Will Investors Play The Cooperative Game?

4 mins. to read

Following a 6 months period during which equity markets experienced seemingly one way movements – up and the US sovereign debt yield curve was calm, the latest turbulence principally in the bond market may just be a warning signal, certainly when coupled with the rising volatility seen during the last 5 weeks.

For now though, investors are remaining just vigilant as the latest tsunami warnings coming from Italy and Cyprus have proved false alarms. But, in a fast-paced world, that may quickly change and turn into the worst of the situation for “Helicopter” Ben Bernanke  – a sell-off in both bonds and equities – crushing self sustaining recovery hopes and providing an unwelcome memory from 1994 (see bloG below).

Although we’ve avoided a major sell-off in equities for now, it is undeniable that the US equity market is now pausing for breath. After experiencing a substantial from early Autumn last year which was catalysed by “Super” Mario Draghi’s comments re the commitment to keep the Euro safe, and then followed by Bernanke’s increased QE implementation, and now and by carefully chosen words and rhetoric games being played over the “tapering” of QE, the rally is showing signs of running out of steam. It is true that after any retreat, equities have quickly recovered during the last 12 months. However, here’s an interesting stat, for the first time during this period, the S&P 500 has not risen over the preceding 30 days. In fact it has now lost 1.3%. That could be a sign of waning momentum…
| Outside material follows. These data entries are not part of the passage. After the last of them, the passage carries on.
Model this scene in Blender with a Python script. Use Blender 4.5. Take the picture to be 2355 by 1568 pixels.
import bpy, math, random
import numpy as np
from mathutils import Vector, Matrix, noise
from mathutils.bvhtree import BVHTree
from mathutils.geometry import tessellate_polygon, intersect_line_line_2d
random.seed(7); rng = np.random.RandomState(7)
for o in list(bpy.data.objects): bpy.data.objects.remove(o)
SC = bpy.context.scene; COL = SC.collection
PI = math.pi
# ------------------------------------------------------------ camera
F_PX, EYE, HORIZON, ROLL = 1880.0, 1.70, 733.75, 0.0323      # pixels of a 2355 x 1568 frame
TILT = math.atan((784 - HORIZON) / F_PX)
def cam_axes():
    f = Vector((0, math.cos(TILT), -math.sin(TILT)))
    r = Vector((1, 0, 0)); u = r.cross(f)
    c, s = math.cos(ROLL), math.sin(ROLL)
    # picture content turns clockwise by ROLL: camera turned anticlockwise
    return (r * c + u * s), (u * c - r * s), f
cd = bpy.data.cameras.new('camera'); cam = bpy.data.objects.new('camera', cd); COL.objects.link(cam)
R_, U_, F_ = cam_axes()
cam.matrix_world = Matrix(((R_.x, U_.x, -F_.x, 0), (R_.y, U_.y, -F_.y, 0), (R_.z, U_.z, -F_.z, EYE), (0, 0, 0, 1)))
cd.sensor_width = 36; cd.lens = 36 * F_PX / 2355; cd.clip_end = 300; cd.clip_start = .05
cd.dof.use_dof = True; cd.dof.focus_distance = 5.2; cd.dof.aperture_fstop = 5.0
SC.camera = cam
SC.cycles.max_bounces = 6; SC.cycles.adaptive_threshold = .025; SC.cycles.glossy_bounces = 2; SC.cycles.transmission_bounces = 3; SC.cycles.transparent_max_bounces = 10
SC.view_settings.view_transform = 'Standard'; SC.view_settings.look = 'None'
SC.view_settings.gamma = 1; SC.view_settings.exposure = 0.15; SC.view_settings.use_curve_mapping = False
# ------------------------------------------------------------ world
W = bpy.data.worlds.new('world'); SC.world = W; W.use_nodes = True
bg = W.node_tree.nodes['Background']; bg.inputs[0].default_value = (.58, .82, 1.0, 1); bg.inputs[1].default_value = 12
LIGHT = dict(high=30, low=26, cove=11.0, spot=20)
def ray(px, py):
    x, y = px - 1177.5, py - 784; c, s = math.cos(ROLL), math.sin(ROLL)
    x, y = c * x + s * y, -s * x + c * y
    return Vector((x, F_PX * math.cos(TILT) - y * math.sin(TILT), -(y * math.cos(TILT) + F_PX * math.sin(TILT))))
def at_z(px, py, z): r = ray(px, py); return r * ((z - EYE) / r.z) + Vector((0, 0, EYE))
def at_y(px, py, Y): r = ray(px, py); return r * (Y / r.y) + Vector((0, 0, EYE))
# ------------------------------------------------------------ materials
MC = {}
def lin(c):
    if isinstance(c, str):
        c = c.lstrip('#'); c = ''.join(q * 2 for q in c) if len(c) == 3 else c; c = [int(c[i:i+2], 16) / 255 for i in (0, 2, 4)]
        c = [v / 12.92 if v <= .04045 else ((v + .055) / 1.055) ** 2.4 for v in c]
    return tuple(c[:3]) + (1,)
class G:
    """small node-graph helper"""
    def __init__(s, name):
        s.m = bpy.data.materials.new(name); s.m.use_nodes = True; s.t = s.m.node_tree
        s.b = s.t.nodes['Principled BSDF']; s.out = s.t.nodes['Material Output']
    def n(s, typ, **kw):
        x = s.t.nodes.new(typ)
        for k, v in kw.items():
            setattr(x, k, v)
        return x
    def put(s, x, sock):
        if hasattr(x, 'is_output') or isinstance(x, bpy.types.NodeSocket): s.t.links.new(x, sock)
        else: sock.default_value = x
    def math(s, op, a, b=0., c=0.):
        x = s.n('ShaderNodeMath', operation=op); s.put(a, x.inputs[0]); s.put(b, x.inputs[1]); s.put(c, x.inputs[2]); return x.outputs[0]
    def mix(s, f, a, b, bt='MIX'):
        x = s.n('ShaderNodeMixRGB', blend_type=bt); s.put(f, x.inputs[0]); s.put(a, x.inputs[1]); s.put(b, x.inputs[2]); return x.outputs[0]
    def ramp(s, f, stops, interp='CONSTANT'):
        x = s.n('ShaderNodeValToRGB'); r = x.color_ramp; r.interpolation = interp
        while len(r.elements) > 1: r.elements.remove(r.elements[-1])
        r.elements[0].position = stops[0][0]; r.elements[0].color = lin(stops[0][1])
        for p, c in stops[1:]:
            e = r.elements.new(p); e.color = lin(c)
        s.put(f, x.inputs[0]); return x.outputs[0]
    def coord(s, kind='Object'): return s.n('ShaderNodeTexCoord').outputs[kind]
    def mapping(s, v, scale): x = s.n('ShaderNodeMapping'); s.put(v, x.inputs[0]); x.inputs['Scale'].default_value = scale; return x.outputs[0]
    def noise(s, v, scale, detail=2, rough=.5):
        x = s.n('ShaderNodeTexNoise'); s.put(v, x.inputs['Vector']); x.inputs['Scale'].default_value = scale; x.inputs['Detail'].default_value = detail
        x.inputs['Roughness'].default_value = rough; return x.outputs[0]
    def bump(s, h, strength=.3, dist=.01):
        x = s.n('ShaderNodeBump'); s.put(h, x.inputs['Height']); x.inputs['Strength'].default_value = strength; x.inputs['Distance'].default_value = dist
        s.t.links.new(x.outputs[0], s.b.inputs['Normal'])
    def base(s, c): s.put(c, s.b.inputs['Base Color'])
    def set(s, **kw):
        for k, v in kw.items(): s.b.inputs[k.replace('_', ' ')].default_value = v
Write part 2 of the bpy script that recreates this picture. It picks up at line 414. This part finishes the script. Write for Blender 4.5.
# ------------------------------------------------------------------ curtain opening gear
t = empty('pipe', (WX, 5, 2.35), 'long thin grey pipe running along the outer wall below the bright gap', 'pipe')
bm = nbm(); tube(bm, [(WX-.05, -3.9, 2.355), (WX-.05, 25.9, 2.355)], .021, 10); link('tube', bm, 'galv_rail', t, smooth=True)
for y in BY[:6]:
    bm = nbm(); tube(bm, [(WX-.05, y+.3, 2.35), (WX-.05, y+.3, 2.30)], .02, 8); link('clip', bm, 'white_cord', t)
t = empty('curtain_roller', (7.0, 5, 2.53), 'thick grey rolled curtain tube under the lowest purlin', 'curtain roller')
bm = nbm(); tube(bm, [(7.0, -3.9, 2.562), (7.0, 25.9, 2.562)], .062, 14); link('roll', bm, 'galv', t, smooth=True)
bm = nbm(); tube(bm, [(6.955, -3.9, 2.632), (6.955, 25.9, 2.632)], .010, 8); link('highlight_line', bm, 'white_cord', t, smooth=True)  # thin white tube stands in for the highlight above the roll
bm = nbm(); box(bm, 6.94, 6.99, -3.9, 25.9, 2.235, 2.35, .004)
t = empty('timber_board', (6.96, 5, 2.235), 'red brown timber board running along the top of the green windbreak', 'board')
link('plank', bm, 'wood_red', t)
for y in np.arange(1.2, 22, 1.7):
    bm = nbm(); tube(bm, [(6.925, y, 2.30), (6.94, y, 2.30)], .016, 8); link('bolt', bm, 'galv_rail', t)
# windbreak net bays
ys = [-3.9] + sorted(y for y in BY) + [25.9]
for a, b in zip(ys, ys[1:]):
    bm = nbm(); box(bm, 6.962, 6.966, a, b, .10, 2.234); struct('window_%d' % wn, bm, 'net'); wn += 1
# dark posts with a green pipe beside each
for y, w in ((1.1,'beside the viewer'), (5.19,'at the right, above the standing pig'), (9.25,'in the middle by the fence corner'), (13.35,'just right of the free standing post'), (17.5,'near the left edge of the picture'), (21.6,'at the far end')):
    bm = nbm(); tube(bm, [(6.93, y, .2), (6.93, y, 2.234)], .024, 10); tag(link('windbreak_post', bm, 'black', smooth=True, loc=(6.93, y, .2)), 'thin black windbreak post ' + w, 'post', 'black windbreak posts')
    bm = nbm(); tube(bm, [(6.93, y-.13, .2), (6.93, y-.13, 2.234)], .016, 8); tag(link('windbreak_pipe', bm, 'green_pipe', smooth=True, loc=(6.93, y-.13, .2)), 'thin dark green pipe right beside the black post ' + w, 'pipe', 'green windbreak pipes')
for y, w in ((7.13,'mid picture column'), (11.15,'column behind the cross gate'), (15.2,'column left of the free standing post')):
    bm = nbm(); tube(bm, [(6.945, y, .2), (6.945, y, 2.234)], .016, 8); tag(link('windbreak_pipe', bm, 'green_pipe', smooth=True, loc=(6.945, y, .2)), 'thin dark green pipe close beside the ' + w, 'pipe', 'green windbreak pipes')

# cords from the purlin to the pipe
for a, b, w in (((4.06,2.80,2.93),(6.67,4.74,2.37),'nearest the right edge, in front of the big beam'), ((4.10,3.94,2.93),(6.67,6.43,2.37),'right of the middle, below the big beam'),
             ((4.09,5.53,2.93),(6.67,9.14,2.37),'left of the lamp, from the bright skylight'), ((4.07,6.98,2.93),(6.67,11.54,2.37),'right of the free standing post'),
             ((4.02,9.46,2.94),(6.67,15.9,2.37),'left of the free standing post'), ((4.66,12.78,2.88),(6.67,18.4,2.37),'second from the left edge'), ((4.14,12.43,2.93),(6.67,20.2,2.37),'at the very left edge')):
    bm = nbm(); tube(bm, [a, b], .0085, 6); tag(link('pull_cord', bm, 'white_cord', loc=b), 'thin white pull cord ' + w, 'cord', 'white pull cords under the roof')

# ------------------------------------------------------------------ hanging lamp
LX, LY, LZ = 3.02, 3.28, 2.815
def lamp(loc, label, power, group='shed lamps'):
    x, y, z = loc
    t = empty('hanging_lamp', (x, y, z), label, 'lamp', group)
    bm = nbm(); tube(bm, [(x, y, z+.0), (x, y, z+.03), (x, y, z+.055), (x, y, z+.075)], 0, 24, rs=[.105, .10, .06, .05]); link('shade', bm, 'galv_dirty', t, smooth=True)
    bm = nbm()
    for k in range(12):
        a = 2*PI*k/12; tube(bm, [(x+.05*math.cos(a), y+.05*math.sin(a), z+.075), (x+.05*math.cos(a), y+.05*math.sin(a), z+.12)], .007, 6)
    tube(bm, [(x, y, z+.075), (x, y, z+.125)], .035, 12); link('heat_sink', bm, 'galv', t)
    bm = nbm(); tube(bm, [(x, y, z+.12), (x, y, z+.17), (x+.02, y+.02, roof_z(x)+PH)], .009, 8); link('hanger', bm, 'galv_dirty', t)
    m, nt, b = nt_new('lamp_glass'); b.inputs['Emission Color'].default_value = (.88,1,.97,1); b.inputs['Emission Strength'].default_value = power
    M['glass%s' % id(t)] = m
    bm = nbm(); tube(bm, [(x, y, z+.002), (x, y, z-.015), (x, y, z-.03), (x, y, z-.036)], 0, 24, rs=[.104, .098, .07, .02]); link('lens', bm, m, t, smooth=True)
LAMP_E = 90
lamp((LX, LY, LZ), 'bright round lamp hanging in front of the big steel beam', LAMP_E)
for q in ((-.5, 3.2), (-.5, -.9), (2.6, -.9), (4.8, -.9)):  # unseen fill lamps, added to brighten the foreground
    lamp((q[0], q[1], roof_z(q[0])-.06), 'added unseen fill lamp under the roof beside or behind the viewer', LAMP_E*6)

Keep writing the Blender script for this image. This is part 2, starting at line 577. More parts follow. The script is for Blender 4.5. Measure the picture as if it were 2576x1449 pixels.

If we look at European markets, the situation is even worse. The FTSE, for example, is down 4.9% over the last 30 days and the German DAX down 1.6%. In Asia, the high-flying Nikkei has been pole-axed during the last 30 days and it is down 14.8% – something we flagged as a trade just days in advance of its break.

If the equity drop isn’t telling a story, then let’s look into the credit markets. Credit spreads have been widening just as they had previously in the year during the crisis felt in both Italy and Cyprus. This time, the reasoning behind the widening is different, as concerns about a “rates back-up” are back on the frontline, but one way or another, investors are long risk cash and short risk synthetic short. They’re using derivatives to hedge against the potential risk created by an unwinding of QE in the US.

No one wants to miss the current rally in equities or jump off the artificially inflated bond bull market, but at the same time there is a negative feeling growing and investors are increasingly looking to protect for that. That may actually act as a brake on any shakedown as the more severe one’s inevitably come about when nobody expects it. Certainly in looking at the equity Put:Call ratio in recent weeks, it is clear to me that investors are looking after the downside and in fact this must be seen as a positive sign.

In both the Italian and Cypriot situations, investors unwound their derivative hedges as bond prices fell whilst keeping their investments untouched and that’s probably what will happen now, but there are some particularities that differ in the current situation from the previous episode. Reported long risk positions have now risen to the highest since may 2011 (most likely as hedge funds continue to chase beta), the extent to which investors have used synthetic index hedges is now much higher, and although cash spreads barely moved during the previous crisis widenings, they have now widened significantly.

Will this time be different? Will investors unwind their risk hedges? Or, will they opt to unwind the long part of their portfolios? Investors face a prisoner’s dilemma. By acting before than others, they can avoid losses even though when others do react they will all be worse off or they can just wait for a cooperative solution with nobody doing nothing. It seems they are opting for the latter presently.

By trying to save themselves ahead of the crowd (being the first to unwind the long risky positions), investors will be better at a first step, but then the best move for others is to follow this action and also to unwind long positions. With everybody doing the same, spreads will substantially widen and everybody will be worse off.

Unfortunately, theory gives an answer for this dilemma as the Nobel Prize winner John Nash discussed in his work. The non-cooperative equilibrium is worse than what would result from a collaborative solution and so it will most likely hold as investors try to get the best for themselves. The game changer here is the Federal Reserve. If they come to the rescue again this week with more dovish and “anti taper” words, then spreads may tighten again, otherwise we may see continuing drops in equities and a quick & sharp incremental increase in bond yields.